Exploring Shipwrecks on the Bottom of Seneca Lake: Interview With a Nautical Archaeologist
This is Part One of a two-part series I did with Arthur Cohn in December 2022.
Of the 11 Finger Lakes in upstate New York, Seneca Lake takes center stage. It’s pretty much in the middle as the seventh finger. It’s the largest Finger Lake by water volume, and the second longest by length at 35 miles, just shorter than Cayuga. It’s very deep, in some places more than 600 feet deep.
Seneca Lake: Watery Superhighway of the 1800s
Major maritime traffic took place on all the Finger Lakes in the 1800s, including Seneca, where transportation between Watkins Glen and Geneva was heavy. Steamboats and barges transported people and goods continuously for decades. And some of these vessels ended up sinking.
Because Seneca is so deep and cold, plus the fact that it’s not salt water, the bottom holds a temperature just above freezing, it’s a perfect environment for preserving wooden shipwrecks.
Meet Arthur Cohn, a Nautical Archaeologist
People always wondered what’s down there, but it wasn’t until recently the lake began giving up its deep secrets thanks to technology and the expertise of my special guest in this interview, Arthur Cohn, a nautical archaeologist with decades of experience with local lakes and maritime history.
He’s an affiliated scholar with the Institute of Nautical Archaeology with Texas A&M, and co-founder and director emeritus of the Lake Champlain Maritime Museum.
Art has done a series of explorations on what’s at the bottom of Seneca Lake. For the past four years, he’s done work with the Finger Lakes Boating Museum in Hammondsport, the NYS Museum, the DEC, the Canal Corporation and Power Authority and other NYS agencies to explore what’s at the bottom of Seneca Lake. His role to systematically and methodically document and explore this mysterious underwater terrain.
His study of canal boats began more than 40 years ago as a diver on Lake Champlain, which — like Seneca Lake — was a maritime super highway. With all this travel, some ships ended up sinking.

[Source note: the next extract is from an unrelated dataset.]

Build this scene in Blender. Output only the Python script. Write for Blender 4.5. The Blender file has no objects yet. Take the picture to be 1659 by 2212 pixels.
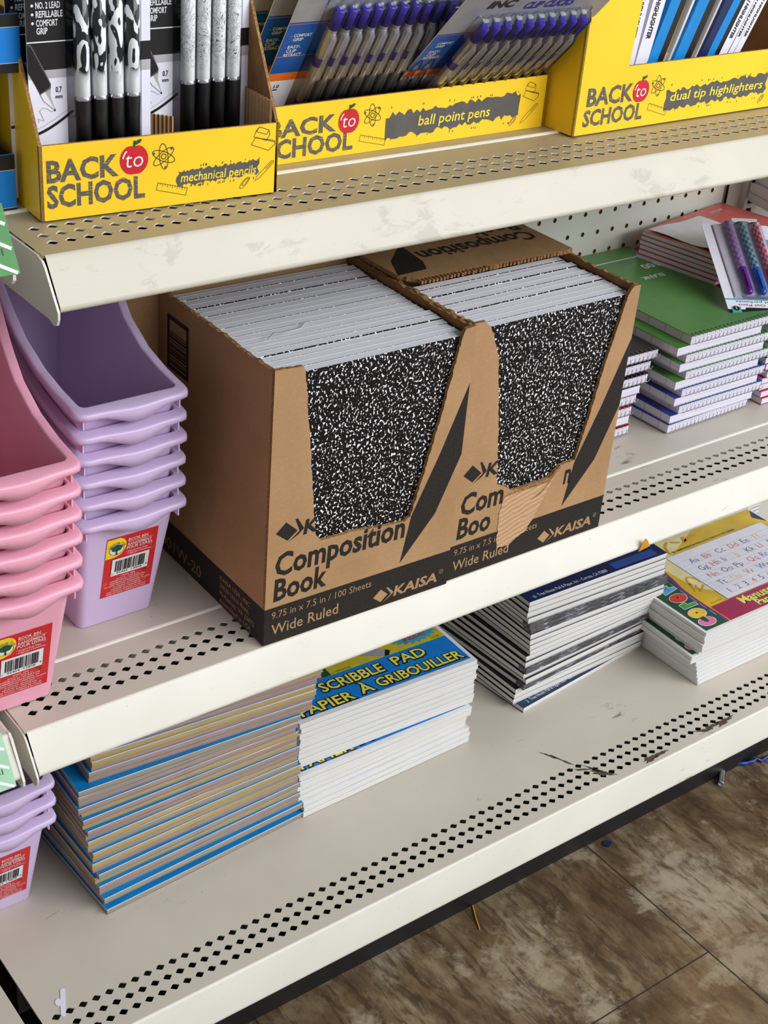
import bpy, math, random
from mathutils import Vector, Matrix
R = random.Random(11)
sc = bpy.context.scene
COL = sc.collection
PI = math.pi

# ------------------------------------------------------------------ camera
cam_d = bpy.data.cameras.new('camera')
cam = bpy.data.objects.new('camera', cam_d)
COL.objects.link(cam)
cam.location = (-0.56581, -0.83109, 0.73354)
cam.rotation_euler = (1.037287, -0.077611, -0.64387)
cam_d.sensor_fit = 'VERTICAL'
cam_d.sensor_height = 36.0
cam_d.lens = 3125.593 / 2212 * 36.0
cam_d.clip_start = 0.02
sc.camera = cam

# ------------------------------------------------------------------ light
world = bpy.data.worlds.new('store_air')
sc.world = world
world.use_nodes = True
world.node_tree.nodes['Background'].inputs[0].default_value = (0.93, 0.96, 1.0, 1)
world.node_tree.nodes['Background'].inputs[1].default_value = 0.46

def area(name, loc, target, sx, sy, power, color):
    d = bpy.data.lights.new(name, 'AREA')
    d.shape = 'RECTANGLE'; d.size = sx; d.size_y = sy; d.energy = power; d.color = color
    o = bpy.data.objects.new(name, d); COL.objects.link(o)
    o.location = loc
    o.rotation_euler = (Vector(target) - Vector(loc)).to_track_quat('-Z', 'Y').to_euler()
    return o
# ceiling fluorescents over the aisle, then daylight from the shop front
area('ceiling_light_near', (0.2, -0.75, 2.15), (0.2, -0.55, 0), 2.4, 0.5, 8, (1.0, 0.97, 0.92))
area('ceiling_light_far', (1.5, -3.1, 2.2), (0.2, 0.05, 0.2), 3.4, 1.1, 132, (0.97, 0.98, 1.0))
area('shop_window_daylight', (3.0, -2.6, 1.3), (0.2, 0, 0.1), 3.0, 2.2, 62, (0.86, 0.93, 1.0))
sc.view_settings.view_transform = 'Standard'
sc.view_settings.look = 'None'
sc.view_settings.gamma = 1.0
sc.view_settings.use_curve_mapping = False
sc.view_settings.exposure = -0.08

# ------------------------------------------------------------------ materials
def lin(c):
    out = []
    for x in c[:3]:
        x = x / 255.0
        out.append(x / 12.92 if x <= 0.04045 else ((x + 0.055) / 1.055) ** 2.4)
    return (out[0], out[1], out[2], 1.0)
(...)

Exploring Shipwrecks Using Sonar & Sub Cameras
Exploring these shipwrecks has only become possible with advanced scanning technology and robotic submarine cameras in recent years.
“We now know [shipwrecks] have the potential to yield an incredible amount of focused information about the past,” said Cohn. “Using 3-D shipwreck archeology and you combine it with the historical record, you put those two lenses together, you get what I call the best time machine that we currently have to understand the way past societies operated.”
Art’s work also includes collaborating with people who measure, study and draft shipwrecks, and then back-engineering newly-constructed replicas. You can actually build a clone from history.
Our goal was to take an actual historic watercraft and recreate this in our time, and that has been done, Art said. One was built and the public was invited to see it in Burlington, Vermont. These narrow canvas barge boats were operated by families, where mom, dad, kids and animals lived on the boat. They lived on the boat in the stern cabin, it was the mobile home of the day.
On the canal, horses and mules pulled these boats on one side, called the tow path, the draft animals would walk with a 300-foot tow path pulling the boat along these canals. They were the power source of canal travel for about a hundred years, and this travel went all over New York State, from Buffalo to Albany and all points in between on these watery passageways.
In the 1800s, once a canal boat arrived at a lake port, a big steamboat would typically line up pull 25 of these canal boats from Geneva to Watkins Glen, or back. That’s how they typically traveled across the lakes, laden with the goods they were transporting. A few had sails are were able to sail across the lakes, but most canal barges needed to be towed to their next destination.
Inevitably Some Boats Sank
So why are there so many shipwrecks on the bottom of Seneca Lake? The typical explanation isa lot of these boats were loaded heavy, and when the lake kicked up wind and waves, and that escalated to whitecaps, some of these boats couldn’t take it and a percentage of them sank.
“And that’s the explanation for why we have this historical collection,” said Cohn.
In 2023, New York State will celebrate the Bicentennial to commemorate the important opening of the Champlain Canal in 1823, and its important brother, the Erie Canal which opened in 1825. There’s a legacy of this historic canal system all throughout New York State for families to explore today.